Ownership transition / financing


I'm one of several partners in a mid-sized firm and am curious to hear how other architects are financially making their ownership happen. I am in a firm that has 1000 shares of stock and that gets an external valuation (from a very reputable source) every year, expecting buyers to pay out of pocket for their shares with their salary and any bonuses they may receive. The problem with this approach is that even purchasing a one percent share of the company could be half of one's take-home pay for the year. There is no interest whatsoever in the senior partners of the firm for the firm to take on debt to help finance stock purchases. I'm trying to understand how most firms out there handle this process. Are buyers financing their shares for some period of time through the company and not receiving full dividends until the stock is paid for? Do buyers essentially use their bonuses to buy stock so the process is essentially internally funded in a sort of closed loop? What about a process where owners buy stock at book value (usually less than a fair market value) and a deferred compensation plan is put into place to help sellers recover their investment on the way out? My firm seems to be insistent that there is no possible way to accomplish an ownership transition short of incoming owners paying full market value for their shares regardless of whether dividends or bonuses happen, and seems unwilling to consider any approach that puts any financing responsibility on the firm. It seems like an approach that is going to leave the firm no choice but to merge or sell externally. Curious to hear how firm owners have financed their buy and how the financial side of your company's ownership transition works. This seems to be extremely difficult information to find. Thanks for your thoughts!

May 28, 20 12:27 am

are the current owners the founding partners?you're right to be very careful buying "market rate" prices in a firm where in fact there is no market - no one except a few insiders has the opportunity to buy shares. unless there is obvious potential to grow (or sell) the business as you make partner i'd be very concerned about overpaying.

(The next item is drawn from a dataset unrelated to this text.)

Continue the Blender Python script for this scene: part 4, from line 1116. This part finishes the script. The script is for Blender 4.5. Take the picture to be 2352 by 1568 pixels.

i don't have an answer to your question. i'm curious too. in the bigger offices i've worked in buy-in was always paid out as part of bonuses and salary. some principals chose not to buy in and remained on as non-partner principals.

May 28, 20 12:56 am  · 

The well-run firms I've see facilitate buy-in ways that don't involve the new partners making big upfront outlays of their own cash.  In these firms, the buy-in happens over time and is paid for out of the new partner's earnings and/or share of the profits.   It makes a lot on sense because what the heck young architect has tens of thousands of dollars in cash laying around to buy a partnership?   I have seen a few architects do the money upfront that the OP's firm is proposing and they were all real dirtbags.   They just wanted a big wad of cash to pay for retirement and didn't care what hardships that created for their new partners.   In most cases, nobody would ever take the partnership offers.

May 28, 20 9:52 am  · 

A lot of firms use a blend of both approaches - i.e. essentially bonusing some % of ownership to the chosen new partners, over an agreed-upon timeline, but also requiring a cash buy-in, so that all partners have their own skin in the game.